→ Written exercise:
The lines to extract run from the first line of the material below to the line containing "return r * 2 - 1", both included; leave the pictures behind.

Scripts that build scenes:
====
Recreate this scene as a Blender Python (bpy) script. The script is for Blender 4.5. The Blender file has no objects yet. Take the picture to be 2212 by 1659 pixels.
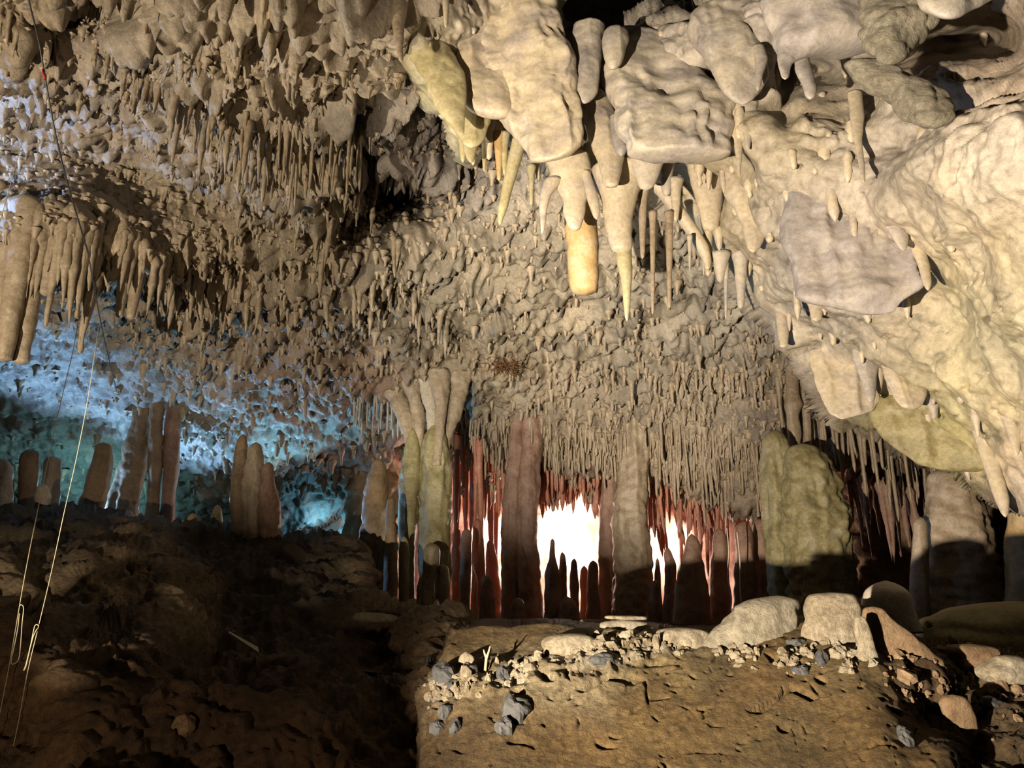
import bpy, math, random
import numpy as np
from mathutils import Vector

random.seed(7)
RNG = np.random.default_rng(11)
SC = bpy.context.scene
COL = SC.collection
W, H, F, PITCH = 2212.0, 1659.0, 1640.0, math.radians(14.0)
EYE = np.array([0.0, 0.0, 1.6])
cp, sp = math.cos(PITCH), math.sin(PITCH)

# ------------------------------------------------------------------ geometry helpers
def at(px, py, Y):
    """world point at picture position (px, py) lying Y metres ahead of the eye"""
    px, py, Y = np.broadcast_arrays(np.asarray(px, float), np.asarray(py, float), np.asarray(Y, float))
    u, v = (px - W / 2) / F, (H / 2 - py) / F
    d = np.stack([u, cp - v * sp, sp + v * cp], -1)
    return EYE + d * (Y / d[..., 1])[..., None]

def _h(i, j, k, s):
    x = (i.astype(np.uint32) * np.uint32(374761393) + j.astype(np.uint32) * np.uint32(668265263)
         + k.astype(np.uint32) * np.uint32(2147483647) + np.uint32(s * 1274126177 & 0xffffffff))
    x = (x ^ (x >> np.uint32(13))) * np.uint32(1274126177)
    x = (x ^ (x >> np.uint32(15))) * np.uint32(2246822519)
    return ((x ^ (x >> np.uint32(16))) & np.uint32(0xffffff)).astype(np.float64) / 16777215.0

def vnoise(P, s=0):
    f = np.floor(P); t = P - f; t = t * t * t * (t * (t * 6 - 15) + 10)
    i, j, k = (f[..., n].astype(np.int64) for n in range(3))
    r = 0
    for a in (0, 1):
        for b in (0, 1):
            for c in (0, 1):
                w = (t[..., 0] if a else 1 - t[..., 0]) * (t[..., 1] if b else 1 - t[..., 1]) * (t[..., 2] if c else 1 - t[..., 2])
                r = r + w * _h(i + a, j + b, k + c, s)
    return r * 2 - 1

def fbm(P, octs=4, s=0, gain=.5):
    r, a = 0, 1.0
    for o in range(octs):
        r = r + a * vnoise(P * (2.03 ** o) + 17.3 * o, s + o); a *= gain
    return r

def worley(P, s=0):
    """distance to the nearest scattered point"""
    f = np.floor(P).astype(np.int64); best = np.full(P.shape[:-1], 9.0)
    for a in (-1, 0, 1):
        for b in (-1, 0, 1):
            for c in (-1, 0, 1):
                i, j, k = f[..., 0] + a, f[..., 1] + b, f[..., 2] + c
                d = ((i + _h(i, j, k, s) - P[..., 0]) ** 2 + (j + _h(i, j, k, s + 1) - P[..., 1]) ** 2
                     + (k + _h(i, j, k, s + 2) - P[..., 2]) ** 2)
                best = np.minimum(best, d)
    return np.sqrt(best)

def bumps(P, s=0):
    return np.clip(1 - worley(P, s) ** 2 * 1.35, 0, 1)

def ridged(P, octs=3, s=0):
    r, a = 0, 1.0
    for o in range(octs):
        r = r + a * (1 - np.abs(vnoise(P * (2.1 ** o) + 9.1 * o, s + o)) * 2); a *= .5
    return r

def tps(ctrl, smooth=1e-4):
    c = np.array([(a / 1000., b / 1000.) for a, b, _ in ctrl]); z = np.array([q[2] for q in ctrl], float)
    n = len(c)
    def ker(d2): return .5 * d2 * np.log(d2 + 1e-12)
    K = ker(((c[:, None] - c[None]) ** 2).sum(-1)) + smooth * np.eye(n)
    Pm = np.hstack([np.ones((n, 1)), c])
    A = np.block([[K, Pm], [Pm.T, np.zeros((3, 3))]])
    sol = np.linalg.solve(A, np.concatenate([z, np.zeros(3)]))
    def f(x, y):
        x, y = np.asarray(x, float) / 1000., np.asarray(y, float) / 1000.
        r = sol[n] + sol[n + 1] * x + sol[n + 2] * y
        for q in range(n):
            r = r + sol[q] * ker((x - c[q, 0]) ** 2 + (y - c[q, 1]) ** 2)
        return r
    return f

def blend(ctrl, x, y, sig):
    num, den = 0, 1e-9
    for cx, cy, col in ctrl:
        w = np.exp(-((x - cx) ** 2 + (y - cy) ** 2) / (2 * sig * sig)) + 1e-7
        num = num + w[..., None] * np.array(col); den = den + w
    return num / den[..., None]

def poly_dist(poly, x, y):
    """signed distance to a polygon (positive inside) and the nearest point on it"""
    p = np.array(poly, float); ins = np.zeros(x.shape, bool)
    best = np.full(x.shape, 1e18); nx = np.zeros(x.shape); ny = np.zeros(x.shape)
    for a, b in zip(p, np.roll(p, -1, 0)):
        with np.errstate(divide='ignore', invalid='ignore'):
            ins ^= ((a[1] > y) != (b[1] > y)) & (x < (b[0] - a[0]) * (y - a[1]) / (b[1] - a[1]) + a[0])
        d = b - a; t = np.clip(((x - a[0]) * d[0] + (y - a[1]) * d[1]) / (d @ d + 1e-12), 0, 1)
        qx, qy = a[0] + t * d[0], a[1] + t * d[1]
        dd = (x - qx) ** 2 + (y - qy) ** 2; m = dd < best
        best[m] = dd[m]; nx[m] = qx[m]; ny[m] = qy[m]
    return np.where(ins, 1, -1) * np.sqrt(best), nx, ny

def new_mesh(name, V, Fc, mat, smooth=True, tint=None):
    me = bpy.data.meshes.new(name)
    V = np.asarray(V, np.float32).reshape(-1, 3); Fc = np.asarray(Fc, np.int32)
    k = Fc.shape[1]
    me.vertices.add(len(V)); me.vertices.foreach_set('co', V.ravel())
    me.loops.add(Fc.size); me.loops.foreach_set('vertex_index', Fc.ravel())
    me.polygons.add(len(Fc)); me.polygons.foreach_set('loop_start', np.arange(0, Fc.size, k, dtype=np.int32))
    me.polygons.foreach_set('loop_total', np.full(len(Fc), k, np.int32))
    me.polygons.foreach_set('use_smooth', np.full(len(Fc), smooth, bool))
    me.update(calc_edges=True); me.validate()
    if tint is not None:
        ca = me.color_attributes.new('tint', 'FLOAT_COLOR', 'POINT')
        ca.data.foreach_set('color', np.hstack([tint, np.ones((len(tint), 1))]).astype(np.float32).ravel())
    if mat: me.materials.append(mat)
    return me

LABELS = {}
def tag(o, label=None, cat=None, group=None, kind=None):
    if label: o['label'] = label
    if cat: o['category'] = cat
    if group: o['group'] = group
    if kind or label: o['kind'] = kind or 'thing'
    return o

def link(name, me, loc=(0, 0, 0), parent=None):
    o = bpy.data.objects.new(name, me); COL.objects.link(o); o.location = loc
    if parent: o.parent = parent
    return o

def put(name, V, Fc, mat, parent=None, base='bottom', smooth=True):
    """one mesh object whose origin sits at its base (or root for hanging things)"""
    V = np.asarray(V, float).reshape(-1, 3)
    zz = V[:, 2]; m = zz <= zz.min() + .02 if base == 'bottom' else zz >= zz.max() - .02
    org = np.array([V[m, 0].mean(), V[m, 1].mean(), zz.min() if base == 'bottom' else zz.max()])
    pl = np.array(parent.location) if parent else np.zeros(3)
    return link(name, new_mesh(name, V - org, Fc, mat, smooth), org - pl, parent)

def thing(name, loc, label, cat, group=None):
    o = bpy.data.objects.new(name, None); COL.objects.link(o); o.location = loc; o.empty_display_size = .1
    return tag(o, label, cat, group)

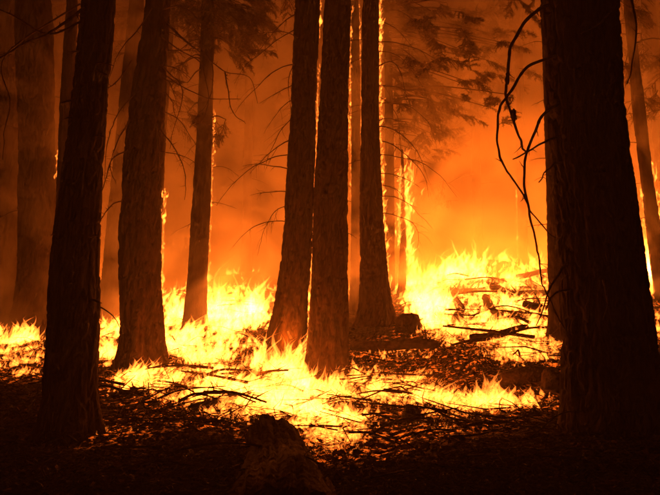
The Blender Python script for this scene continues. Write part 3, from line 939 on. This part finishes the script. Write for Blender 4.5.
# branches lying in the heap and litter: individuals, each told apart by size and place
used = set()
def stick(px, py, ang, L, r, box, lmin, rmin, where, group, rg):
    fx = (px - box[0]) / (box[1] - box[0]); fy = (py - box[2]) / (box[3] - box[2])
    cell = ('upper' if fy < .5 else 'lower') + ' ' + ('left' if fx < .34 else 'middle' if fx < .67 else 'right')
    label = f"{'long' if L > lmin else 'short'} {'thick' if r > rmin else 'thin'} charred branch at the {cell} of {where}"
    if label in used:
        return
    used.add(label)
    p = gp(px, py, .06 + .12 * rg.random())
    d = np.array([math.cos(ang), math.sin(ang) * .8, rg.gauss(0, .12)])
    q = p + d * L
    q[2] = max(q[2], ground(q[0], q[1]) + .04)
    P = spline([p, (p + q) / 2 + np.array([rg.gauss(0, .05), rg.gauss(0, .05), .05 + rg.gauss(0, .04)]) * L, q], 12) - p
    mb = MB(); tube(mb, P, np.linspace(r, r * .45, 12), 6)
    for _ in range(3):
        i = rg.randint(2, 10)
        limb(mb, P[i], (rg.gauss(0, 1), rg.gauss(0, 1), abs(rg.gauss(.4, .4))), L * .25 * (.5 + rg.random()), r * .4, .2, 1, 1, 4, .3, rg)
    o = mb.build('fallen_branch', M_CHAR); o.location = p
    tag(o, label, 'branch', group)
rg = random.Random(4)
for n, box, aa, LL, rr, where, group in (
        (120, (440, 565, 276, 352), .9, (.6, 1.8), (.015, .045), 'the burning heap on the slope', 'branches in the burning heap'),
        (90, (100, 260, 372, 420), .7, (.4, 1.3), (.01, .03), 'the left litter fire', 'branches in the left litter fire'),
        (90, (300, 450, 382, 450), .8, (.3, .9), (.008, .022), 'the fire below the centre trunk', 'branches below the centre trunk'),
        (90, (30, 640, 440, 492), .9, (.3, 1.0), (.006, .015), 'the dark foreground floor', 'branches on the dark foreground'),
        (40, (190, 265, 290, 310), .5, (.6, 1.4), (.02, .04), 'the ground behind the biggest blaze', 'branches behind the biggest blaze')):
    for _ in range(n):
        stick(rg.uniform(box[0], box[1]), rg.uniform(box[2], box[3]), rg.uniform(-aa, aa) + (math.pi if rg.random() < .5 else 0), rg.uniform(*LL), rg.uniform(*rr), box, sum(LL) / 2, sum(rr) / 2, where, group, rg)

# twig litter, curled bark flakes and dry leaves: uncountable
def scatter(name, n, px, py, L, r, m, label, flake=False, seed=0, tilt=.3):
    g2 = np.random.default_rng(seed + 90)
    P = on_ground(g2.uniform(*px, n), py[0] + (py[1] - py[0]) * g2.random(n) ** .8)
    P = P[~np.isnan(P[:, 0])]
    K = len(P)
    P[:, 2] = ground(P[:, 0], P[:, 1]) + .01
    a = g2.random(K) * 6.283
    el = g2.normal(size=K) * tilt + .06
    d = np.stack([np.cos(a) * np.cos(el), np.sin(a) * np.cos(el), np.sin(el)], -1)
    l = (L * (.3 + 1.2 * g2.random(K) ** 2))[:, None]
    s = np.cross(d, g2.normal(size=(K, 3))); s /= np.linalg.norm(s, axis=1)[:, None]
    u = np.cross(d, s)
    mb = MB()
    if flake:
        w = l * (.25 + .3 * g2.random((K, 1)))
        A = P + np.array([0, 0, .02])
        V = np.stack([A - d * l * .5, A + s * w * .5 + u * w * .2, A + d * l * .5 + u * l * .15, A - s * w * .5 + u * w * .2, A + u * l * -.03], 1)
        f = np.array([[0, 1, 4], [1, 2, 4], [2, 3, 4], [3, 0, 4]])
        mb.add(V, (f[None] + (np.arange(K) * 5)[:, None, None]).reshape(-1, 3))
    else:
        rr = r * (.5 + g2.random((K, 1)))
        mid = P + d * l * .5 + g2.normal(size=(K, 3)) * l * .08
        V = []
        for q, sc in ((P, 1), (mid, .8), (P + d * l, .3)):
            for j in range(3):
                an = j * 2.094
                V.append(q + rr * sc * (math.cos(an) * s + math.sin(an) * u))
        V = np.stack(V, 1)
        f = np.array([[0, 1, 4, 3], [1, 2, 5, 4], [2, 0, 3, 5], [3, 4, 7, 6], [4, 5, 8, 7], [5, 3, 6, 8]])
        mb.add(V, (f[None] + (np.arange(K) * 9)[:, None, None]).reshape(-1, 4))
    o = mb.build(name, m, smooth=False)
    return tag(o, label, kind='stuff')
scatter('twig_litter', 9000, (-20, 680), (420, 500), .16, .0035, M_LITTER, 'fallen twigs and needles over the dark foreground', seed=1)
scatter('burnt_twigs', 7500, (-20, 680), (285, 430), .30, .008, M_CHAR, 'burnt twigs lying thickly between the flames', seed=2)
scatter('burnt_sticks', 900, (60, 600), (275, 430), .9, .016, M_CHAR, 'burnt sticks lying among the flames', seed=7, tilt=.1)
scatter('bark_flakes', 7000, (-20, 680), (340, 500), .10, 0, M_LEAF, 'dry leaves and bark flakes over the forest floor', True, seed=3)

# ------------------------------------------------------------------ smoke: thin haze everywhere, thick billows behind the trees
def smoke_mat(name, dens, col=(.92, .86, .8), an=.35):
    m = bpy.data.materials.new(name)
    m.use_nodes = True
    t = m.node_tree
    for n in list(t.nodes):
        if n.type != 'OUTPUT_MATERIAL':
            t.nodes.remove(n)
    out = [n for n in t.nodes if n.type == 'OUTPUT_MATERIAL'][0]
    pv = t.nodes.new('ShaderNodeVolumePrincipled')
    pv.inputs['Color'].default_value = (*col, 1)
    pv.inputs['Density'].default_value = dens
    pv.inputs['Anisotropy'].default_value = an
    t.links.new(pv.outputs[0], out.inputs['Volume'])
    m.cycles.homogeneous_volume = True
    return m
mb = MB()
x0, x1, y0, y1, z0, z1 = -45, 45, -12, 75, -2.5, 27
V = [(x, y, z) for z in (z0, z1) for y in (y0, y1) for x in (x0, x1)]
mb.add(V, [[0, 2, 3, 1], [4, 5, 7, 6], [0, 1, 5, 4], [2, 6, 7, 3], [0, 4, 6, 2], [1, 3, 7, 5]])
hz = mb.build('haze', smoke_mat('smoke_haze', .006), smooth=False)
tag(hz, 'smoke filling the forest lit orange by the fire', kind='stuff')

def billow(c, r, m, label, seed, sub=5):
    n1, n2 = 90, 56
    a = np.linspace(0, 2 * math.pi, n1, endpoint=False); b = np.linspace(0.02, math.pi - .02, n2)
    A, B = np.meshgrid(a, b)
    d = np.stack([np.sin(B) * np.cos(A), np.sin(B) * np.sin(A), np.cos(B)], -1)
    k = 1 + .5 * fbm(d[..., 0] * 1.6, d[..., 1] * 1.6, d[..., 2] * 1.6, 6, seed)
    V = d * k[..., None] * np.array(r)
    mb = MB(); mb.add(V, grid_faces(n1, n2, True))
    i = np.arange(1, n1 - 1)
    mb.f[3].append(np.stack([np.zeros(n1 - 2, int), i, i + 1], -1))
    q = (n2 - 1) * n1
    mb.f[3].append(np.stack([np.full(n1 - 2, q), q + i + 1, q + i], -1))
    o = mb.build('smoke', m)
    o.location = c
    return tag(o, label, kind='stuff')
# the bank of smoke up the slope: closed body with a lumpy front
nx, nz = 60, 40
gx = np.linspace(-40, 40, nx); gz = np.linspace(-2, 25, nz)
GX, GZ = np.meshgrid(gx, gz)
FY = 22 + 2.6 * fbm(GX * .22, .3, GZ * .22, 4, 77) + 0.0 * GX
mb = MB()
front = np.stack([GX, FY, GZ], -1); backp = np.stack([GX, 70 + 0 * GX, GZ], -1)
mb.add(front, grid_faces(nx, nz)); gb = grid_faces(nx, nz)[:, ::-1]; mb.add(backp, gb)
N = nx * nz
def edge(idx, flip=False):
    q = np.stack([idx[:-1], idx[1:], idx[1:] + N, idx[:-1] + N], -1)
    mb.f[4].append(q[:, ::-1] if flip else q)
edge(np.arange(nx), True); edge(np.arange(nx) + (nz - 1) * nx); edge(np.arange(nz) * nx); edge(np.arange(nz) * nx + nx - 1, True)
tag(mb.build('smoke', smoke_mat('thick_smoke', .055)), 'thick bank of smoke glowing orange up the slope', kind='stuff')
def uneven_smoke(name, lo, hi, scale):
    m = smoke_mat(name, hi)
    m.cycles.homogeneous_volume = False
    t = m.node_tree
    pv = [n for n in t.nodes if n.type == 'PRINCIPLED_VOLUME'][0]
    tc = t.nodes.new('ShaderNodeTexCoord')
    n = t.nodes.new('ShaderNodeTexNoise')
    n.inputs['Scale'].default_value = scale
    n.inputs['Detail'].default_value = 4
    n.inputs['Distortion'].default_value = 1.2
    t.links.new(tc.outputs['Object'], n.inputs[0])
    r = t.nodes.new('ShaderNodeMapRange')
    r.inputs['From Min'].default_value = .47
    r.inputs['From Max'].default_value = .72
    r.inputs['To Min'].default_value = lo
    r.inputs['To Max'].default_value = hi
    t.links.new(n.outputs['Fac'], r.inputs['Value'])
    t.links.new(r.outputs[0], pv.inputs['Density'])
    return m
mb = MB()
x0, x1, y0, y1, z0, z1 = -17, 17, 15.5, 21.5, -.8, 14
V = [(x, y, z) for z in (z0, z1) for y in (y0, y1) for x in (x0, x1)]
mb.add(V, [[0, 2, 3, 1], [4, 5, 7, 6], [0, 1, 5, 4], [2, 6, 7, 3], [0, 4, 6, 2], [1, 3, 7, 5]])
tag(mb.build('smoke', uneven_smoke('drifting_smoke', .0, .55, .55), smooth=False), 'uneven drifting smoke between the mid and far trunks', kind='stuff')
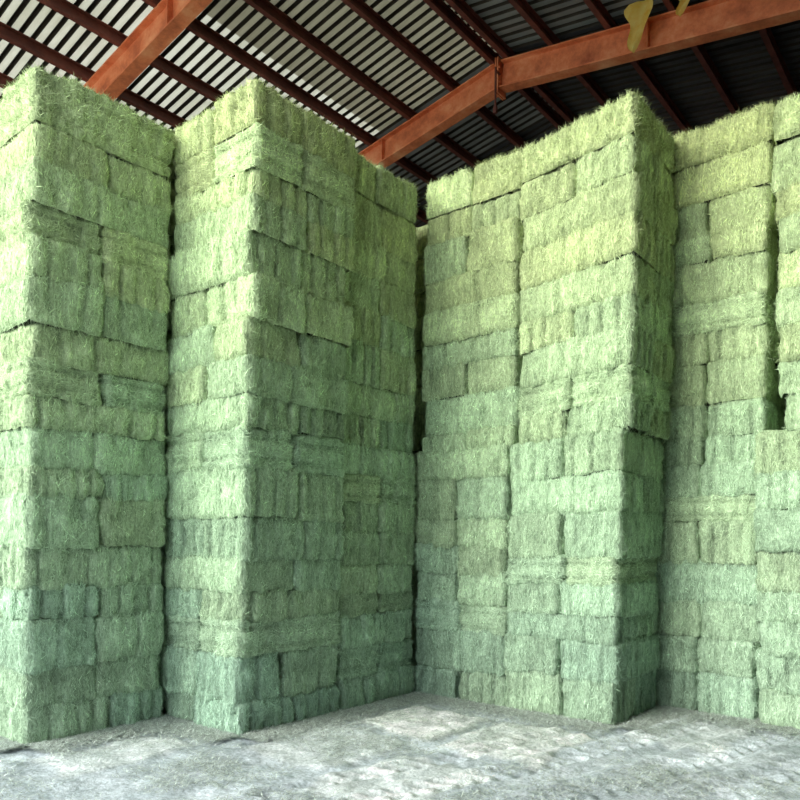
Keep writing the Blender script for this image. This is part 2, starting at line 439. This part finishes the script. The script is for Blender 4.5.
====
→ Correct output:
Recreate this scene as a Blender Python (bpy) script. The script is for Blender 4.5. The Blender file has no objects yet. Take the picture to be 2212 by 1659 pixels.
import bpy, math, random
import numpy as np
from mathutils import Vector

random.seed(7)
RNG = np.random.default_rng(11)
SC = bpy.context.scene
COL = SC.collection
W, H, F, PITCH = 2212.0, 1659.0, 1640.0, math.radians(14.0)
EYE = np.array([0.0, 0.0, 1.6])
cp, sp = math.cos(PITCH), math.sin(PITCH)

# ------------------------------------------------------------------ geometry helpers
def at(px, py, Y):
    """world point at picture position (px, py) lying Y metres ahead of the eye"""
    px, py, Y = np.broadcast_arrays(np.asarray(px, float), np.asarray(py, float), np.asarray(Y, float))
    u, v = (px - W / 2) / F, (H / 2 - py) / F
    d = np.stack([u, cp - v * sp, sp + v * cp], -1)
    return EYE + d * (Y / d[..., 1])[..., None]

def _h(i, j, k, s):
    x = (i.astype(np.uint32) * np.uint32(374761393) + j.astype(np.uint32) * np.uint32(668265263)
         + k.astype(np.uint32) * np.uint32(2147483647) + np.uint32(s * 1274126177 & 0xffffffff))
    x = (x ^ (x >> np.uint32(13))) * np.uint32(1274126177)
    x = (x ^ (x >> np.uint32(15))) * np.uint32(2246822519)
    return ((x ^ (x >> np.uint32(16))) & np.uint32(0xffffff)).astype(np.float64) / 16777215.0

def vnoise(P, s=0):
    f = np.floor(P); t = P - f; t = t * t * t * (t * (t * 6 - 15) + 10)
    i, j, k = (f[..., n].astype(np.int64) for n in range(3))
    r = 0
    for a in (0, 1):
        for b in (0, 1):
            for c in (0, 1):
                w = (t[..., 0] if a else 1 - t[..., 0]) * (t[..., 1] if b else 1 - t[..., 1]) * (t[..., 2] if c else 1 - t[..., 2])
                r = r + w * _h(i + a, j + b, k + c, s)
    return r * 2 - 1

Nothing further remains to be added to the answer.